1-3 WEEKS VIEW: NZD could be close to making a short-term bottom. NZD dipped to 0.6485 yesterday (23 May) before rebounding strongly to end the day higher by +0.36% at 0.6519 (largest 1-day gain in 3 weeks). The price action is not surprising as we indicated on Wednesday (22 May) that “NZD could continue to edge lower but 0.6465 is expected to offer solid support”. The combination of waning momentum and oversold conditions suggests the ‘negative phase’ that started earlier this month is close to completion. In other words NZD could be close to making a short-term bottom even though confirmation is only upon a move above the 0.6560 ‘key resistance’ (no change in level). From here, unless NZD can ‘punch’ below 0.6485 within these 1 to 2 days, a breach of 0.6560 would not be surprising. Looking ahead, a move above 0.6560 would indicate that NZD has moved into a ‘sideway-trading phase’.


24-HOUR VIEW: USD could dip below the strong 109.40 support but last week’s low near 109.00 is unlikely to come under threat. While we highlighted yesterday “upward pressure has dissipated”, we expected USD to “trade sideways within a 110.00/110.50 range”. The ease of which USD cracked 110.00 and the subsequent plunge to 109.45 came as a surprise. The sharp decline is running too fast, too soon but the weakness is not showing sign of stabilizing just yet. From here, barring a move above 110.00 (minor resistance at 109.75), USD could dip below the strong 109.40 support but last week’s low near 109.00 is unlikely to come under threat.

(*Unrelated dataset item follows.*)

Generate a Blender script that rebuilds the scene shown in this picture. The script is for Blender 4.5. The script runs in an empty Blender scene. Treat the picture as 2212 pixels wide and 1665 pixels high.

1-3 WEEKS VIEW: USD has moved into a sideway-trading phase. We have held the same view since Tuesday (21 May, spot at 110.05) that USD has “moved into a sideway-trading phase”. USD subsequently came close to the top of our expected 109.40/110.80 sideway-trading range (high of 110.67) before diving yesterday to an overnight low of 109.45, just above the bottom of our expected range. For now, there is no change to our view but we are not ruling out a dip below 109.40. That said, only a break of 109.00 would indicate that the current ‘sideway-trading’ phase has morphed into a ‘negative’ one.